▶ [Direction]
Go through the listing and copy each line with the string "roofmat".

▶ [Given material]
* * * *

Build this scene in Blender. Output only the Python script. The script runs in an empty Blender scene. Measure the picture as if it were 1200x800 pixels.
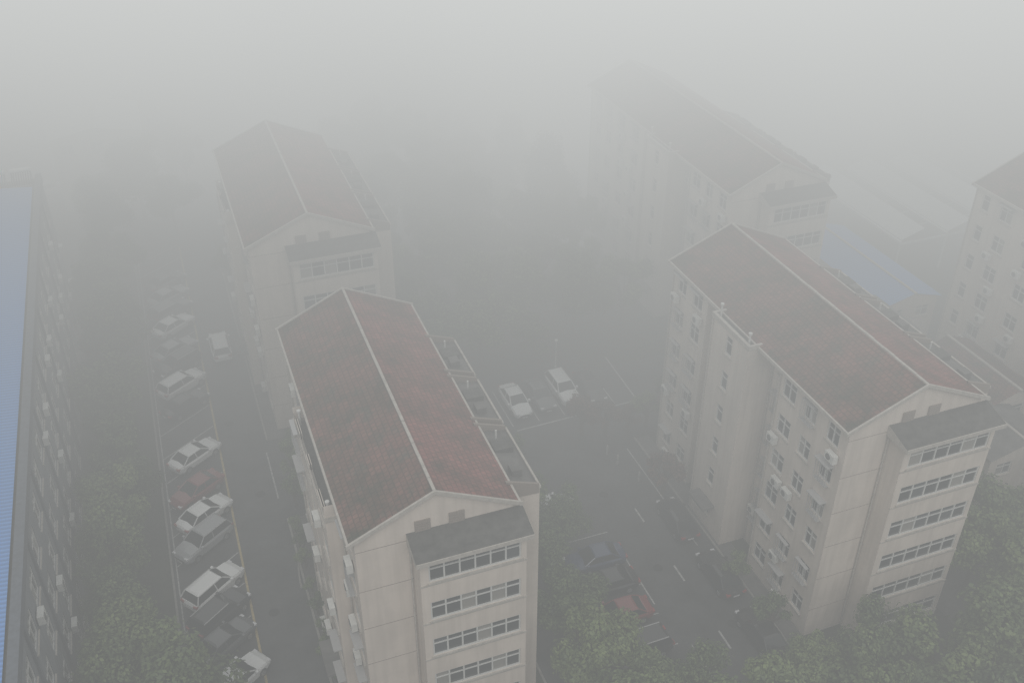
import bpy, math, random
from mathutils import Vector, Matrix
R=random.Random(7)
scene=bpy.context.scene
coll=bpy.context.collection
# ------------------------------------------------------------ materials
def newmat(n):
    m=bpy.data.materials.new(n);m.use_nodes=True
    nt=m.node_tree;b=nt.nodes['Principled BSDF'];return m,nt,b
def simple(n,col,rough=.7,noise=None,amt=.25,metal=0,spec=None,scale=(1,1,1),bump=0):
    m,nt,b=newmat(n)
    b.inputs['Roughness'].default_value=rough;b.inputs['Metallic'].default_value=metal
    if spec is not None:b.inputs['Specular IOR Level'].default_value=spec
    if noise:
        tc=nt.nodes.new('ShaderNodeTexCoord');mp=nt.nodes.new('ShaderNodeMapping');mp.inputs['Scale'].default_value=scale
        nz=nt.nodes.new('ShaderNodeTexNoise');nz.inputs['Scale'].default_value=noise;nz.inputs['Detail'].default_value=6;nz.inputs['Roughness'].default_value=.65
        rp=nt.nodes.new('ShaderNodeValToRGB')
        rp.color_ramp.elements[0].position=.3;rp.color_ramp.elements[1].position=.7
        rp.color_ramp.elements[0].color=(*[c*(1-amt) for c in col],1);rp.color_ramp.elements[1].color=(*[min(1,c*(1+amt)) for c in col],1)
        L=nt.links.new
        L(tc.outputs['Object'],mp.inputs[0]);L(mp.outputs[0],nz.inputs['Vector']);L(nz.outputs[0],rp.inputs[0]);L(rp.outputs[0],b.inputs[0])
        if bump:
            bp=nt.nodes.new('ShaderNodeBump');bp.inputs['Strength'].default_value=bump;bp.inputs['Distance'].default_value=.03
            L(nz.outputs[0],bp.inputs['Height']);L(bp.outputs[0],b.inputs['Normal'])
    else: b.inputs[0].default_value=(*col,1)
    return m
def wallmat(n,col,dirt=.35):
    m,nt,b=newmat(n);N=nt.nodes.new;L=nt.links.new
    b.inputs['Roughness'].default_value=.9
    tc=N('ShaderNodeTexCoord')
    def nz(sc,s):
        mp=N('ShaderNodeMapping');mp.inputs['Scale'].default_value=sc;L(tc.outputs['Object'],mp.inputs[0])
        z=N('ShaderNodeTexNoise');z.inputs['Scale'].default_value=s;z.inputs['Detail'].default_value=5;L(mp.outputs[0],z.inputs['Vector']);return z
    a=nz((1,1,.08),2.2);c=nz((1,1,1),.45)
    mul=N('ShaderNodeMath');mul.operation='MULTIPLY';L(a.outputs[0],mul.inputs[0]);L(c.outputs[0],mul.inputs[1])
    rp=N('ShaderNodeValToRGB');rp.color_ramp.elements[0].position=.14;rp.color_ramp.elements[1].position=.34
    rp.color_ramp.elements[0].color=(*[x*(1-dirt) for x in col],1);rp.color_ramp.elements[1].color=(*col,1)
    L(mul.outputs[0],rp.inputs[0]);L(rp.outputs[0],b.inputs[0]);return m
def roofmat(n,c1,c2,c3):
    m,nt,b=newmat(n);N=nt.nodes.new;L=nt.links.new
    b.inputs['Roughness'].default_value=.8
    tc=N('ShaderNodeTexCoord')
    z=N('ShaderNodeTexNoise');z.inputs['Scale'].default_value=.9;z.inputs['Detail'].default_value=8;z.inputs['Roughness'].default_value=.7;L(tc.outputs['Object'],z.inputs['Vector'])
    rp=N('ShaderNodeValToRGB');e=rp.color_ramp.elements;e[0].position=.36;e[0].color=(*c1,1);e[1].position=.52;e[1].color=(*c2,1);k=e.new(.68);k.color=(*c3,1)
    L(z.outputs[0],rp.inputs[0])
    br=N('ShaderNodeTexBrick');br.inputs['Color1'].default_value=(1,1,1,1);br.inputs['Color2'].default_value=(.6,.6,.6,1);br.inputs['Mortar'].default_value=(.35,.35,.35,1)
    br.inputs['Scale'].default_value=1;br.inputs['Mortar Size'].default_value=.03;br.inputs['Brick Width'].default_value=.33;br.inputs['Row Height'].default_value=.3
    mp=N('ShaderNodeMapping');mp.inputs['Rotation'].default_value=(0,0,math.pi/2);L(tc.outputs['Object'],mp.inputs[0]);L(mp.outputs[0],br.inputs['Vector'])
    mx=N('ShaderNodeMix');mx.data_type='RGBA';mx.blend_type='MULTIPLY';mx.inputs[0].default_value=.8
    L(rp.outputs[0],mx.inputs[6]);L(br.outputs[0],mx.inputs[7])
    z2=N('ShaderNodeTexNoise');z2.inputs['Scale'].default_value=.35;z2.inputs['Detail'].default_value=7;z2.inputs['Roughness'].default_value=.7;L(tc.outputs['Object'],z2.inputs['Vector'])
    r2=N('ShaderNodeValToRGB');r2.color_ramp.elements[0].position=.4;r2.color_ramp.elements[0].color=(.5,.66,.55,1);r2.color_ramp.elements[1].position=.57
    L(z2.outputs[0],r2.inputs[0])
    m2=N('ShaderNodeMix');m2.data_type='RGBA';m2.blend_type='MULTIPLY';m2.inputs[0].default_value=1
    L(mx.outputs[2],m2.inputs[6]);L(r2.outputs[0],m2.inputs[7])
    L(m2.outputs[2],b.inputs[0])
    bp=N('ShaderNodeBump');bp.inputs['Distance'].default_value=.05;bp.inputs['Strength'].default_value=.6;L(br.outputs[0],bp.inputs['Height']);L(bp.outputs[0],b.inputs['Normal'])
    return m
def glassmat(n,c1,c2):
    m,nt,b=newmat(n);N=nt.nodes.new;L=nt.links.new
    b.inputs['Roughness'].default_value=.12
    g=N('ShaderNodeNewGeometry');rp=N('ShaderNodeValToRGB');rp.color_ramp.interpolation='CONSTANT'
    e=rp.color_ramp.elements;e[0].color=(*c1,1);e[1].position=.55;e[1].color=(*[x*2 for x in c1],1);k=e.new(.82);k.color=(*c2,1)
    L(g.outputs['Random Per Island'],rp.inputs[0]);L(rp.outputs[0],b.inputs[0]);return m
def leafmat(n,c1,c2,c3):
    m,nt,b=newmat(n);N=nt.nodes.new;L=nt.links.new
    b.inputs['Roughness'].default_value=.6
    g=N('ShaderNodeNewGeometry');o=N('ShaderNodeObjectInfo');tc=N('ShaderNodeTexCoord')
    z=N('ShaderNodeTexNoise');z.inputs['Scale'].default_value=.8;L(tc.outputs['Object'],z.inputs['Vector'])
    a=N('ShaderNodeMath');a.operation='MULTIPLY_ADD';L(g.outputs['Random Per Island'],a.inputs[0]);a.inputs[1].default_value=.45;L(z.outputs[0],a.inputs[2])
    a2=N('ShaderNodeMath');a2.operation='MULTIPLY_ADD';L(o.outputs['Random'],a2.inputs[0]);a2.inputs[1].default_value=.45;L(a.outputs[0],a2.inputs[2])
    s=N('ShaderNodeMath');s.operation='SUBTRACT';L(a2.outputs[0],s.inputs[0]);s.inputs[1].default_value=.45
    rp=N('ShaderNodeValToRGB');e=rp.color_ramp.elements;e[0].position=.1;e[0].color=(*c1,1);e[1].position=.5;e[1].color=(*c2,1);k=e.new(.9);k.color=(*c3,1)
    L(s.outputs[0],rp.inputs[0]);L(rp.outputs[0],b.inputs[0]);return m
M={}
M['wall']=wallmat('cream_render',(.68,.60,.53),.18)
M['trim']=simple('pale_trim',(.44,.41,.37),.85,3,.2)
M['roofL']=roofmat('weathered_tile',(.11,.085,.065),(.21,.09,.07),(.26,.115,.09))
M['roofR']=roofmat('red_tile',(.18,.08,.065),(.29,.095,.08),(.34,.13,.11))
M['dark']=simple('bitumen',(.085,.083,.078),.9,2,.35)
M['glass']=glassmat('window_glass',(.03,.035,.04),(.25,.24,.22))
M['frame']=simple('window_frame',(.6,.6,.58),.5)
M['louver']=simple('louvre',(.26,.22,.19),.8)
M['ac']=simple('ac_casing',(.66,.66,.63),.5,4,.1)
M['acd']=simple('ac_grille',(.12,.12,.12),.6)
M['gwall']=wallmat('grey_blue_render',(.19,.21,.235),.3)
M['gtrim']=simple('grey_coping',(.10,.115,.14),.8,3,.2)
M['asphalt']=simple('asphalt',(.05,.05,.052),.6,.35,.5)
M['paving']=simple('concrete_paving',(.11,.105,.10),.9,.8,.3)
M['soil']=simple('planted_soil',(.045,.05,.032),.95,.6,.5)
M['kerb']=simple('kerb_stone',(.25,.24,.22),.85,3,.2)
M['line']=simple('road_paint',(.34,.34,.33),.7,3,.45)
M['yline']=simple('yellow_paint',(.40,.31,.13),.7,3,.3)
M['bark']=simple('bark',(.09,.07,.05),.95,8,.3)
M['leaf']=leafmat('leaves',(.025,.045,.015),(.075,.115,.035),(.15,.20,.06))
M['leafr']=leafmat('copper_leaves',(.04,.025,.02),(.10,.05,.035),(.15,.075,.05))
M['lowroof']=simple('low_roof',(.13,.125,.12),.85,.8,.4)
M['white']=simple('white_sheet',(.7,.72,.72),.6,1,.1)
M['metal']=simple('grey_metal',(.4,.4,.4),.45)
M['tyre']=simple('tyre',(.02,.02,.02),.8)
M['rim']=simple('wheel_rim',(.4,.4,.42),.35,metal=.6)
M['cglass']=simple('car_glass',(.015,.018,.02),.06)
M['lamp']=simple('car_headlamp',(.6,.6,.62),.15)
M['rlamp']=simple('car_tail_lamp',(.3,.01,.01),.2)
M['solar']=simple('solar_tube',(.03,.04,.07),.2)
# blue corrugated roof
m,nt,b=newmat('blue_corrugated_sheet');wv=nt.nodes.new('ShaderNodeTexWave');wv.bands_direction='Y';wv.inputs['Scale'].default_value=1.0
tc=nt.nodes.new('ShaderNodeTexCoord');nt.links.new(tc.outputs['Object'],wv.inputs['Vector'])
bp=nt.nodes.new('ShaderNodeBump');bp.inputs['Distance'].default_value=.05;nt.links.new(wv.outputs[0],bp.inputs['Height']);nt.links.new(bp.outputs[0],b.inputs['Normal'])
rp=nt.nodes.new('ShaderNodeValToRGB');rp.color_ramp.elements[0].color=(.10,.25,.56,1);rp.color_ramp.elements[1].color=(.15,.34,.72,1);nt.links.new(wv.outputs[0],rp.inputs[0]);nt.links.new(rp.outputs[0],b.inputs[0]);b.inputs['Roughness'].default_value=.5
M['blue']=m
# ------------------------------------------------------------ mesh builder
class MB:
    def __init__(s): s.v=[];s.f=[];s.m=[];s.mats=[]
    def mi(s,k):
        if k not in s.mats:s.mats.append(k)
        return s.mats.index(k)
    def poly(s,pts,mat):
        i=len(s.v);s.v+= [tuple(p) for p in pts];s.f.append(tuple(range(i,i+len(pts))));s.m.append(s.mi(mat))
    def box(s,a,b,mat):
        x0,y0,z0=[min(a[i],b[i]) for i in range(3)];x1,y1,z1=[max(a[i],b[i]) for i in range(3)]
        i=len(s.v);s.v+=[(x0,y0,z0),(x1,y0,z0),(x1,y1,z0),(x0,y1,z0),(x0,y0,z1),(x1,y0,z1),(x1,y1,z1),(x0,y1,z1)]
        for f in((0,3,2,1),(4,5,6,7),(0,1,5,4),(1,2,6,5),(2,3,7,6),(3,0,4,7)):
            s.f.append(tuple(i+k for k in f));s.m.append(s.mi(mat))
    def cyl(s,c0,c1,r0,r1,mat,n=8,cap=True):
        c0=Vector(c0);c1=Vector(c1);d=(c1-c0).normalized();a=d.orthogonal().normalized();b=d.cross(a);i=len(s.v)
        for c,r in((c0,r0),(c1,r1)):
            for k in range(n):
                t=2*math.pi*k/n;s.v.append(tuple(c+a*math.cos(t)*r+b*math.sin(t)*r))
        for k in range(n):
            s.f.append((i+k,i+(k+1)%n,i+n+(k+1)%n,i+n+k));s.m.append(s.mi(mat))
        if cap:
            s.f.append(tuple(i+n-1-k for k in range(n)));s.m.append(s.mi(mat));s.f.append(tuple(i+n+k for k in range(n)));s.m.append(s.mi(mat))
    def mesh(s,name):
        me=bpy.data.meshes.new(name);me.from_pydata(s.v,[],s.f)
        for k in s.mats:me.materials.append(M[k])
        me.polygons.foreach_set('material_index',s.m);me.update();return me
    def obj(s,name,parent=None,loc=(0,0,0),rot=0):
        if not s.v:return None
        o=bpy.data.objects.new(name,s.mesh(name));coll.objects.link(o);o.location=loc;o.rotation_euler[2]=rot
        if parent:o.parent=parent
        return o
def empty(name,loc):
    e=bpy.data.objects.new(name,None);coll.objects.link(e);e.location=loc;e.empty_display_size=.5;return e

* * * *

▶ [Task answer]
def roofmat(n,c1,c2,c3):
M['roofL']=roofmat('weathered_tile',(.11,.085,.065),(.21,.09,.07),(.26,.115,.09))
M['roofR']=roofmat('red_tile',(.18,.08,.065),(.29,.095,.08),(.34,.13,.11))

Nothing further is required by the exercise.